By Babak Dehghanpisheh and Michael Georgy
SAMAQA, Iraq (Reuters) – When Islamic State insurgents fired mortar bombs at Iranian Kurdish women fighters holding a desert position in northern Iraq, the women first hit back by singing through loudspeakers.
Then the women opened fire with machineguns.
“We wanted to make them angry. To tell Daesh that we are not afraid,” said Mani Nasrallahpour, 21, one of about 200 female peshmerga fighters who left behind their life in Iran to take on the hardline Sunni militants.
A commander said Islamic State — known to its enemies by the Arabic acronym Daesh — deliberately targeted the female unit with 20 mortars when the singing began.
Islamic State prohibits singing and music. It has also imposed tight restrictions on women and took hundreds of them as sex slaves since sweeping through northern Iraq in 2014 and declaring a caliphate in parts of Iraq and Syria.
The Kurdish women are part of a larger armed unit of some 600 fighters aligned with the Kurdistan Freedom Party, known by its Kurdish acronym PAK.
This group has joined an array of Iraqi and Kurdish forces who are backed by a U.S.-led coalition in an offensive designed to push Islamic State out of their stronghold of Mosul.
It also has a far more ambitious goal of creating an independent Kurdish nation that would stretch across Iraq, Iran, Turkey and Syria — a concept those nations reject.
“We fight to protect our soil, whether it is the Kurdistan of Iran or Iraq. It does not matter whether it is Daesh or another group that has occupied our soil,” said Nasrallahpour, clutching an AK-47 assault rifle.
“THEY ARE AFRAID OF WOMEN”
Their presence is a reminder of the complexities of the battlefield in northern Iraq, where the women recently joined Iraqi male Kurdish fighters in driving Islamic State out of the village of Fadiliya.
Avin Vaysi ran into that fight toting a heavy machinegun and battling Islamic State street by street.
“They are afraid of women,” she said. “It is true that Daesh is dangerous but we are not afraid of them.”
So far in the offensive, one woman fighter from the group has been killed.
Like the other peshmerga, Vaysi was enraged by news reports of the militants abusing women. She decided to take matters into her own hands.
“I saw on television that Daesh is torturing women and it made my blood boil,” said Vaysi, 32, who has a Kurdish flag painted on her cheek. “I decided to go and fight them.”
The presence of the PAK in northern Iraq is controversial. Iran has pressured the Kurdistan Regional Government to expel the group.
Since the start of 2016, the PAK has clashed with Iran’s Revolutionary Guards in Iran at least six times, said Hussein Yazdanpanah, military commander of the group.

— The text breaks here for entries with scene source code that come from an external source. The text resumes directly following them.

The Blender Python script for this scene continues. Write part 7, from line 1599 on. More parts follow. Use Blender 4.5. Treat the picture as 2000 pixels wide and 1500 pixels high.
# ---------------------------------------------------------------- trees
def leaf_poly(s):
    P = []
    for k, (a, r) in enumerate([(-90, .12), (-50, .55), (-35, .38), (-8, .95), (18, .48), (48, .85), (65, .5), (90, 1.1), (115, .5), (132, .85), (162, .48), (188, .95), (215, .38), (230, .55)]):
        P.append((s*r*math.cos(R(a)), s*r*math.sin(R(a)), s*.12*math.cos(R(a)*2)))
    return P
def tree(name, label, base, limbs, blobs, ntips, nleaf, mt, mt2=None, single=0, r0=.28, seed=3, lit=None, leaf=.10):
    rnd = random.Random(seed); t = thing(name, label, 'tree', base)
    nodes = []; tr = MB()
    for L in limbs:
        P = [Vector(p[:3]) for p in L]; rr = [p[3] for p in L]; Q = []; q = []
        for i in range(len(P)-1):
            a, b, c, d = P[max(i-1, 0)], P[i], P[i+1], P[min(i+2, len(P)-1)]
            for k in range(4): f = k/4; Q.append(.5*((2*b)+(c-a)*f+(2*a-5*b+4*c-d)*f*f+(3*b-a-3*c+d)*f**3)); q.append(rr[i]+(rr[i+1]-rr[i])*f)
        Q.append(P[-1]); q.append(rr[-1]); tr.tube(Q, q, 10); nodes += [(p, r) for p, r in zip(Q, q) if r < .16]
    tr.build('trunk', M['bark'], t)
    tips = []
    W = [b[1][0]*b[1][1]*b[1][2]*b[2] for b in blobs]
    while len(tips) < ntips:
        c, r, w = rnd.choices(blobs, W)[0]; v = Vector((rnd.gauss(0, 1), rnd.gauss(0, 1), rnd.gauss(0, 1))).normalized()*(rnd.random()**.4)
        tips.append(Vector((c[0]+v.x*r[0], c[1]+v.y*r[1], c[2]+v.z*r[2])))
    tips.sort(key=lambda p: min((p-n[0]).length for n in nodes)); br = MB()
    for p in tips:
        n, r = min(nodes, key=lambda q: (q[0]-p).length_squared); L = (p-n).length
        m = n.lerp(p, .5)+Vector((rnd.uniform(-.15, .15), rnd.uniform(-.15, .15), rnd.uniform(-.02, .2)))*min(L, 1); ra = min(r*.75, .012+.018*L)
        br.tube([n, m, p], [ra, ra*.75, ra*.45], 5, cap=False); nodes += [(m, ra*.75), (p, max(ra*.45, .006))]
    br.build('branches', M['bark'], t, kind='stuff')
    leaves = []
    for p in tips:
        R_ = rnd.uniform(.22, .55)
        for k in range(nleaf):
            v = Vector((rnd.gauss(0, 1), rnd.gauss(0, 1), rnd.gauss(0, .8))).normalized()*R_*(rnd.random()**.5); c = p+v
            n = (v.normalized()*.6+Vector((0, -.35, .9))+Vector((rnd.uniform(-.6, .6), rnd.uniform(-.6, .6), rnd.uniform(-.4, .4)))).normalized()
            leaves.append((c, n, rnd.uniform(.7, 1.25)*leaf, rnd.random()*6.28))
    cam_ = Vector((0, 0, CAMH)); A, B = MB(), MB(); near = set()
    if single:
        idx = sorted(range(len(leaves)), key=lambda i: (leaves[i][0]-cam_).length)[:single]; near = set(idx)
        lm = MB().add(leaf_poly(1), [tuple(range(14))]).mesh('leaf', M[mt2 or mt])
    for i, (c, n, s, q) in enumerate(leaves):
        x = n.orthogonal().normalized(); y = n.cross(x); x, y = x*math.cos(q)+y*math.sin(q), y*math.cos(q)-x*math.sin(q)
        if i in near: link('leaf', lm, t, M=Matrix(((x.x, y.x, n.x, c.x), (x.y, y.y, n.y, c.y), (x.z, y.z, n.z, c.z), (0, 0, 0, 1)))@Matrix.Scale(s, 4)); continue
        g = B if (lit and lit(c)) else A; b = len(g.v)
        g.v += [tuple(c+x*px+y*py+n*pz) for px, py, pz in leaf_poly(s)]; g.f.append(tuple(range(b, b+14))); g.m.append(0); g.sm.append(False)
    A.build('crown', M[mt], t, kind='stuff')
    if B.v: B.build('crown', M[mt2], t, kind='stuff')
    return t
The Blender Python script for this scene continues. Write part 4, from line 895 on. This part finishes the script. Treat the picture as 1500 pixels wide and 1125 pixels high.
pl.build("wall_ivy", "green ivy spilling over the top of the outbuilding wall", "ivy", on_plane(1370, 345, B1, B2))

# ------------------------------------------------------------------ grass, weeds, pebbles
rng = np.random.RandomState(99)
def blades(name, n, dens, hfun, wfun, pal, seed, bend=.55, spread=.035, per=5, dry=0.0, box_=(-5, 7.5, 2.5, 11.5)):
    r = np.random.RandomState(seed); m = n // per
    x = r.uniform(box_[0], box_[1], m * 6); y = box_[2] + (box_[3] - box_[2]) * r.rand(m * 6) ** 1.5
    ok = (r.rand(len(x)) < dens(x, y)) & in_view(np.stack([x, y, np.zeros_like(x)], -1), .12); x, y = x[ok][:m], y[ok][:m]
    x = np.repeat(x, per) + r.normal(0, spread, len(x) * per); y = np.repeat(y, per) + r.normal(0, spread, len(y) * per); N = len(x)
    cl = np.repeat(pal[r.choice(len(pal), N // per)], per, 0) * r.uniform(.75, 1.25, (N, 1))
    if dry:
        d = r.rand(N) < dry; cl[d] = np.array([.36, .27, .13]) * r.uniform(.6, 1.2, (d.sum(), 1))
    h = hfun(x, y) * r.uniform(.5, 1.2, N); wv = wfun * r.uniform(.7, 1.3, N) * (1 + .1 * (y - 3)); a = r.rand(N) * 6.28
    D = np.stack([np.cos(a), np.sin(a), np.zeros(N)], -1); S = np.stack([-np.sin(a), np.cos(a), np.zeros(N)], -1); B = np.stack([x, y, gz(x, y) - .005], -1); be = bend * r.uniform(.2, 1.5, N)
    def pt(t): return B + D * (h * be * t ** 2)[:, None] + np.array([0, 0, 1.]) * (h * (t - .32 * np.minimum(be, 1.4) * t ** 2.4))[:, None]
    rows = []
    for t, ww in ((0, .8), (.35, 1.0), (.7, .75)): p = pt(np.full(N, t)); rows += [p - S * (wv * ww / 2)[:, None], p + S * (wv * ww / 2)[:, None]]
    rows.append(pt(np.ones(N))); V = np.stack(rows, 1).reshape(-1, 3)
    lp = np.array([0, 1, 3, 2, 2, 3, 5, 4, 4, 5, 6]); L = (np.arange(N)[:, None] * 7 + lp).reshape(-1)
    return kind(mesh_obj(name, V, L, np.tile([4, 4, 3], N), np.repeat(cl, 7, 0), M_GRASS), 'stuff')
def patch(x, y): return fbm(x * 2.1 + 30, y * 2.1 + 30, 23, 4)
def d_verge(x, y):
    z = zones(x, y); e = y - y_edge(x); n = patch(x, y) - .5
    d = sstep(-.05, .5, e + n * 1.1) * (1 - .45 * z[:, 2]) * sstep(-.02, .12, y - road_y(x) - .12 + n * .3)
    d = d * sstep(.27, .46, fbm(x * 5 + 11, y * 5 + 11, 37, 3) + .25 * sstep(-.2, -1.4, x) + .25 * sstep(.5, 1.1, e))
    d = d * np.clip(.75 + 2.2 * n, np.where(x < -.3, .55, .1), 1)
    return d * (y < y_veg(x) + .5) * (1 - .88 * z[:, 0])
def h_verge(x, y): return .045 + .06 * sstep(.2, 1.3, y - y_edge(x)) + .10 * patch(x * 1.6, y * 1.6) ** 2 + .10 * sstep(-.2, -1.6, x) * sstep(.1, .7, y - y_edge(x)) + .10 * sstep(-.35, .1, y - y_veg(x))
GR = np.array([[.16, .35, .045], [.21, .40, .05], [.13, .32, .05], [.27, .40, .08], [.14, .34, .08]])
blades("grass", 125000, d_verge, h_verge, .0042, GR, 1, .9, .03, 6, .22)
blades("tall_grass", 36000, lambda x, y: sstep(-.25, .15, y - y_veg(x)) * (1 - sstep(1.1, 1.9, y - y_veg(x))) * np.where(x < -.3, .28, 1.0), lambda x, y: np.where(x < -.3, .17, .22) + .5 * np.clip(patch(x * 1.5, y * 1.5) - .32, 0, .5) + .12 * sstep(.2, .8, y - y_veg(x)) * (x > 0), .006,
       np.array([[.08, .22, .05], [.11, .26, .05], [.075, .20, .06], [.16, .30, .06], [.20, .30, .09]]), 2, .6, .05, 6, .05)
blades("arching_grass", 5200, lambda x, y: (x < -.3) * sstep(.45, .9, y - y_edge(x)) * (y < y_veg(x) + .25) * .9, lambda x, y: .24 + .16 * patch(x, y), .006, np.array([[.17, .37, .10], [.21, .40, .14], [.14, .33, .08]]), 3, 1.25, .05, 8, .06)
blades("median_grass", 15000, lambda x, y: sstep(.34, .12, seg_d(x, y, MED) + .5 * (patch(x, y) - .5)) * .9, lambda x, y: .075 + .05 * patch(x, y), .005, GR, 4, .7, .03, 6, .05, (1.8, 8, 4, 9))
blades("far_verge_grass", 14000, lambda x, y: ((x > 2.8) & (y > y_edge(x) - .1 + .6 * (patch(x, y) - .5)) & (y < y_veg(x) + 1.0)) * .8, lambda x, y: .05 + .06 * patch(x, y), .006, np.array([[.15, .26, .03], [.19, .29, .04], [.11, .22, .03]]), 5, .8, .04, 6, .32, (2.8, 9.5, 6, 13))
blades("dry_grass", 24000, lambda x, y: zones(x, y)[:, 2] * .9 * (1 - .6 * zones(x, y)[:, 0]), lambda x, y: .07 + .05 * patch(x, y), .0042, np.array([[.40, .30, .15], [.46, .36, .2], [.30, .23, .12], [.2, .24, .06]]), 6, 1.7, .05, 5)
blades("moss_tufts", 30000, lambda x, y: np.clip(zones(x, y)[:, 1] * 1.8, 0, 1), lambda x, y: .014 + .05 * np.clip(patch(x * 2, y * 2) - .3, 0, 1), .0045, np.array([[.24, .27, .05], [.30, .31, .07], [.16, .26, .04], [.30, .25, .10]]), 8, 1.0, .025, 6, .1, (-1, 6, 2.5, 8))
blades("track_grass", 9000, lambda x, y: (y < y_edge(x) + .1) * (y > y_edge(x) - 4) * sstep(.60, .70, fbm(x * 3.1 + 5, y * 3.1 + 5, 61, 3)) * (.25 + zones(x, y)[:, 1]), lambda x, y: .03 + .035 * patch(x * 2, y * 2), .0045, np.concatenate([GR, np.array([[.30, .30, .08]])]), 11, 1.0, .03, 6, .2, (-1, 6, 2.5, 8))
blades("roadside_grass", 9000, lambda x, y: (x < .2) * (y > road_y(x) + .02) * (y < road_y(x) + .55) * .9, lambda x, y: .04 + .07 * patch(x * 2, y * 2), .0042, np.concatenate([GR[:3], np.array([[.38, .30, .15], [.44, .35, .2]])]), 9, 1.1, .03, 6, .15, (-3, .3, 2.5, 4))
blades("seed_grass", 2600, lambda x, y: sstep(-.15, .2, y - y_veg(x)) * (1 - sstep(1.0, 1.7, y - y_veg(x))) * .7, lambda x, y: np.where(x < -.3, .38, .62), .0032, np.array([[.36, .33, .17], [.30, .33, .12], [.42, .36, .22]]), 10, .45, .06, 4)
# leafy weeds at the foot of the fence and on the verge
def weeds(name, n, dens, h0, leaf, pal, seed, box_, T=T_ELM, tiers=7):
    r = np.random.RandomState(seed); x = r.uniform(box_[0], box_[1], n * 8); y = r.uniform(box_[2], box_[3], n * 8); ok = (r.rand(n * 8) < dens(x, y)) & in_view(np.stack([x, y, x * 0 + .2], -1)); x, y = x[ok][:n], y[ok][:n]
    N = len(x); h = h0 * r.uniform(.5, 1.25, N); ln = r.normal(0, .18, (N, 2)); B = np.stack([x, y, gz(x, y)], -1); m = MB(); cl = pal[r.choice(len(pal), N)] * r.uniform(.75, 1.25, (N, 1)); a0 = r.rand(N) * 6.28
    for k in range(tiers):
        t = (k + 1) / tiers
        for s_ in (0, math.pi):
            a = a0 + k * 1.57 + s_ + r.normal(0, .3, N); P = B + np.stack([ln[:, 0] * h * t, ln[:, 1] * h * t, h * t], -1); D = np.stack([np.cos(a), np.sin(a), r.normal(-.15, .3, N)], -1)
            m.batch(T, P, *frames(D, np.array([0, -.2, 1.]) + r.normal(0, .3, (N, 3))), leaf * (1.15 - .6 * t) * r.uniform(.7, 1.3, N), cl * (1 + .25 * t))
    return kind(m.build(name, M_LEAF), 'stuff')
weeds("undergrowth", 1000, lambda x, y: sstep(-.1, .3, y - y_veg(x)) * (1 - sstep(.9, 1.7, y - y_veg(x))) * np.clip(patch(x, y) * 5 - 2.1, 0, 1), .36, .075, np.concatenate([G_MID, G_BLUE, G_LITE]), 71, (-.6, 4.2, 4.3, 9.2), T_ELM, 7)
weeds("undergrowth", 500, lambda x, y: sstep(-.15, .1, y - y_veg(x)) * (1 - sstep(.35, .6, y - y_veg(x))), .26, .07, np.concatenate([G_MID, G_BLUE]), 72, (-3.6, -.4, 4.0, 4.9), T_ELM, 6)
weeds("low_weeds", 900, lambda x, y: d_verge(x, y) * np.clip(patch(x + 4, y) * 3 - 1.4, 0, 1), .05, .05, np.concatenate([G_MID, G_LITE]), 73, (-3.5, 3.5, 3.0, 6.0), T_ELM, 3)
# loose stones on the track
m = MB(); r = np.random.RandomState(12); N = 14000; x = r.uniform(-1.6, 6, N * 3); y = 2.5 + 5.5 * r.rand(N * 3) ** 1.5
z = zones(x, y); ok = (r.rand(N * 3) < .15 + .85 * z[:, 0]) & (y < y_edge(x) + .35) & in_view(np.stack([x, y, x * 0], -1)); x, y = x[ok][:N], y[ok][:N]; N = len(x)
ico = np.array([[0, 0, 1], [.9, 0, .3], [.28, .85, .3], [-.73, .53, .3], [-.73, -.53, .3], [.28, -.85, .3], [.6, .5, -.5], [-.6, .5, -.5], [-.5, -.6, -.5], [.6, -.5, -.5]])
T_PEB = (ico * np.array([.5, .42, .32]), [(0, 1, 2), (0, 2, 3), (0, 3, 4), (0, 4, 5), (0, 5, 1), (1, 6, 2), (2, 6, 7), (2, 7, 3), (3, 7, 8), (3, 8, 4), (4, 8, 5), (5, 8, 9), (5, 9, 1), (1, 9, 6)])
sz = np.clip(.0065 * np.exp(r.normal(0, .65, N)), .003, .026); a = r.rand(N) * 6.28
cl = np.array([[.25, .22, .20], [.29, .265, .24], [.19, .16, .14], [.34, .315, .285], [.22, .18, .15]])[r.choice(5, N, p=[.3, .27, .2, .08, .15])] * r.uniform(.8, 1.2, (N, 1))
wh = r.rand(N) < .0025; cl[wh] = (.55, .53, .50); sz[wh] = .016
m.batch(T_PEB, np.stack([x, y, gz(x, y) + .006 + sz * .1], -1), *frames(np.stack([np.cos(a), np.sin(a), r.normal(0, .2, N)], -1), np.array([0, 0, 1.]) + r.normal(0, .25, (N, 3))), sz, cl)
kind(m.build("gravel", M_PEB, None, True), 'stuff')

Attempts to reach a Revolutionary Guard media office for comment were unsuccessful.
On Thursday afternoon, women fighters were lined up on a dirt berm, their weapons pointed at the frontline with Islamic State about 700 meters away.
A woman walked by with a sniper rifled strapped to her shoulder. Nearby were a row of captured homemade Islamic State rockets fitted with propane tanks.
Knowing the atrocities Islamic State has carried out against women, Nasrallahpour said the female fighters had made a pact never to allow themselves to be taken captive.
“We always have a bullet ready to use on ourselves in case we are about to be taken prisoner,” she said, rolling a Kalashnikov round between her thumb and forefinger.
She and others hope they can get their hands on Islamic State militants.
“We will tear them apart. When they have killed our babies in the womb why should we show them mercy,” said Nasrallapour.
Fighters say they are treated equally by male comrades.
“We are 100 percent equals. We are proud of the women fighters,” said Hajir Bahmani, 27, a male commander.
Female fighters go through six weeks of training that includes target practice and learning how to be a sniper.
“Along with defending our Kurdish land we are also fighting for women’s rights. Like a man, I can fight in the mountains and the desert,” said Nasrallahpour.
Breaking stereotypes like keeping women in the kitchen is something the fighters take pride in.
“Here the men cook for us,” said Nasrallahpour.